仏教を聞く目的は、何か
"仏教聞いている人は、欲も減って淡泊になり、腹も立てず穏やかになるのだろう"。
これが常識になっている。
だから、それに反する言動を見聞きすると「それでも仏法者か」「どこも変わらぬなら、仏法聞く意味がない」と皆思う。
このような誤解を、親鸞聖人はこう正されている。
「已に能く無明の闇を破すと雖も、
貪愛・瞋憎の雲霧、
常に、真実信心の天を覆えり」
「弥陀に救われても、欲や怒り、ねたみそねみの煩悩は、全く変わらない」といわれている。
私たちを構成している108の煩悩を雲や霧にたとえ、弥陀に救い摂られた世界(真実信心)を天にたとえての解説である。
弥陀の目的は、欲や怒りの煩悩を減らしたり無くすることではない。もしそうなら、弥陀に救われた人は、夜も眠らず食欲減退、ヒョロヒョロの草食系の人間になり、何もしないのに頭たたかれても腹も立たないということになる。おかしいとすぐ分かろう。
弥陀の救いは「無明の闇」を破ることである。
「無明の闇」とは、死後がハッキリしない「後生暗い心」をいう。
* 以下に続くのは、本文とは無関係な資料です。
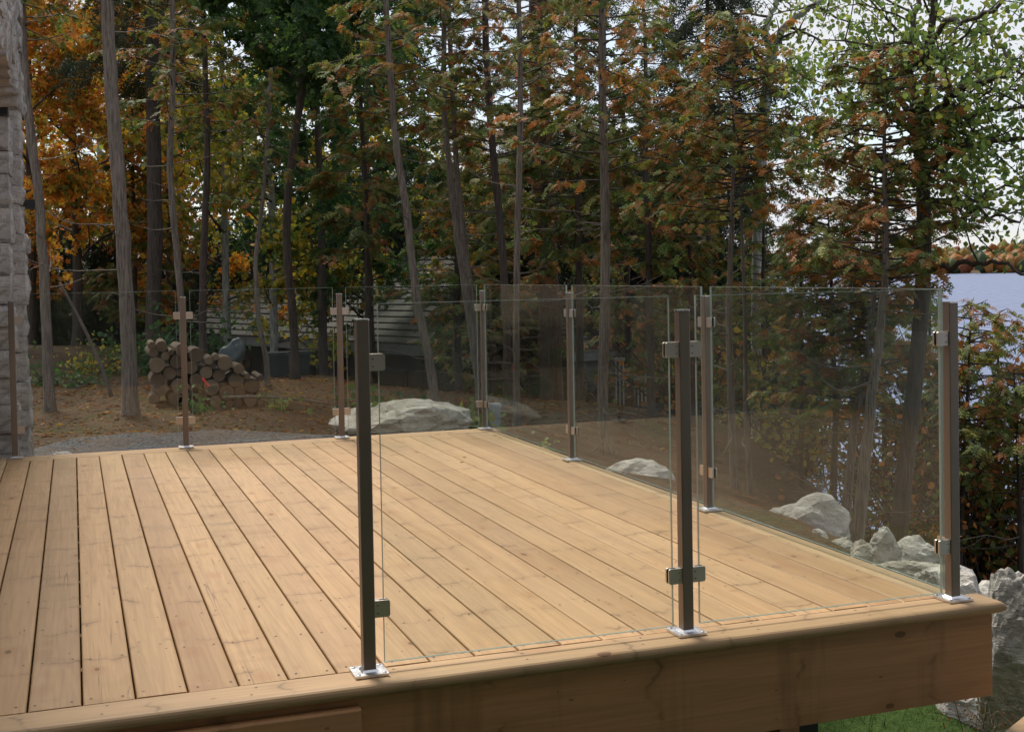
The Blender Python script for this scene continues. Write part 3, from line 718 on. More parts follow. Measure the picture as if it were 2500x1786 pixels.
# unseen house wing behind the stairs, put in to shade the fascia
hbox('unseen_rear_wall', (-.8, 9.5, -7.6, -7.2, -1.5, 3.6), M['base_stone'])
hbox('side_wall', (-1.1, -.85, -7.15, .69, -1.2, 2.745), M['base_stone'])
hbox('added_shade_roof', (-1.2, 8.6, -7.15, -2.0, 2.75, 2.95), M['base_stone'])  # unseen roof added to shade the fascia; pale so the posts reflect it
hbox('shade_roof_beam', (-.84, 8.6, -2.2, -2.02, 2.50, 2.745), M['siding'])
hbox('shade_roof_post', (8.3, 8.5, -2.21, -2.01, -2.6, 2.498), M['siding'])
for x0 in (1.0, 3.6, 6.2):
    w = hbox('window', (x0, x0 + 1.5, -7.2, -7.185, .3, 2.0), M['frame']); hbox('pane', (x0 + .07, x0 + 1.43, -7.184, -7.18, .37, 1.93), M['window'], w)
m = MB(); p0 = at(66, 1110, 10.35)
m.tube([(p0[0], p0[1], -.3), (p0[0], p0[1], 3.7)], [.028, .028], 10); o = m.build('downspout', simple('grey_downspout', (0.20, 0.22, 0.24), .4)); o.location = -HO; o.parent = house
def lamp(u0, u1, v0, v1, d, label):
    a = at(u0, (v0 + v1) / 2, d); b = at(u1, (v0 + v1) / 2, d); h = (v1 - v0) / F_PX * d; zc = (a[2] + b[2]) / 2
    t = tag(empty('wall_lamp', ((a[0] + b[0]) / 2, a[1], zc)), label, 'lamp', 'black lamps on the stone wall')
    w = abs(b[0] - a[0]) / 2
    m = MB(); m.prism(rounded(-w, w, -w, w, (.006,) * 4, 2), 2, -h / 2, h / 2); m.build('lamp_body', M['black'], t)
    m = MB(); m.box(-w - .09, -w + .004, -.03, .03, -h / 4, h / 4); m.build('mount', M['black'], t)
lamp(-32, 20, 236, 281, 9.15, 'larger black box lamp on the stone wall near the top left')
lamp(61, 86, 489, 509, 10.2, 'small black box lamp sticking out of the stone wall, lower of the two')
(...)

この後生不安な心をぶち破り、「往生一定」の大安心に救い摂るのが弥陀の誓願であり、仏教の目的なのだ。
苦悩の根元は無明の闇一つ
聖人は9歳で仏門に入って20年、比叡山での日々は、まさに煩悩との格闘だった。
「あの湖水のように、なぜ心が静まらぬのか。あの月を見るように、なぜさとりの月が見れぬのか。思ってはならぬことが思えてくる。考えてはならぬことが浮かんでくる。恐ろしい心が噴き上がる。どうしてこんなに欲や怒りが逆巻くのか」
無常の風は時を選ばず。このままならば、釜の中の魚の如く、永久の苦患は免れぬ。忍びよる無常の嵐に火急を感じ、「こんな親鸞、救われる道があるのだろうか」と下山を決意。間もなく、法然上人に邂逅され、
「『凡夫』というは、無明・煩悩われらが身にみちみちて、欲もおおく、瞋り腹だち、そねみねたむ心、多くひまなくして、臨終の一念にいたるまで、止まらず消えず絶えず」 (一念多念証文)
「人間というものは、欲や怒り、腹立つ心、ねたみそねみなどの、かたまりである。これらは死ぬまで、静まりもしなければ減りもしない。もちろん、断ち切れるものでは絶対にない」
苦悩の根元は無明の闇一つであると知らされ、「無明の闇を断ち切り、往生一定の身にする弥陀の誓願」に救い摂られたのである。
仏教を聞く目的は「無明の闇」を破ること一つであることを聞き誤ってはならない。